Sí, la santidad es política. Apostar por la voluntad popular y no por la ideología más violenta. Oponerse a supuestos liderazgos que defienden “valores” cristianos y cuyas vidas están plagadas de muertes y abusos. No hay nada santificante en obedecer y someterse a un sistema que procura la propiedad privada, la explotación laboral y el saqueo por encima de la vida, la dignidad y la comunidad. El neoliberalismo no es católico, aunque lo disfracen de teología de la prosperidad. No es teología y no es próspera. Ningún sistema ético puede justificar el exceso ni la acumulación desmedida de capital, mucho menos si esta gula monetaria perjudica a millones de personas generando desigualdad.
La santidad no es un punto medio, no es purificar ni cooperar con el mal mientras se sonríe de manera resignada. No. Tampoco es ingenua al pensar que la resistencia es suficiente. La santidad requiere organización, militancia y conciencia social. No es la senda agradable institucional, es el temor de caminar en el precipicio, ser pioneros de una nueva ruta. Tampoco es adoctrinamiento, es aprendizaje en libertad. Karl Rahner hablaba de “cristianos anónimos”, pensando en las personas que valientemente defienden los valores del amor y cuyo comportamiento es más cercano al de Cristo, aunque no sean creyentes, que los que participan todos los días en servicios religiosos.

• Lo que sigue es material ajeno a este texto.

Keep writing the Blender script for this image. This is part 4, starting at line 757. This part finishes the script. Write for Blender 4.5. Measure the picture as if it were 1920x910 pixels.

La santidad es congruencia. Qué difícil, podría pensarse, pero es necesario que cambiemos la idea de santidad. No porque la oración o la meditación sean malas, son estériles si no vienen acompañadas de actos concretos de solidaridad y amor. Una última reflexión. ¿De quién estamos más cerca: de ser Francisco de Asís o de ser Marcial Maciel? ¿Optamos por el bien o por la comodidad? ¿Optamos por la sumisión ante la norma o promovemos la liberación frente a la injusticia? ¿Estamos pensando en almas exclusivamente o pensamos en almas con cuerpos?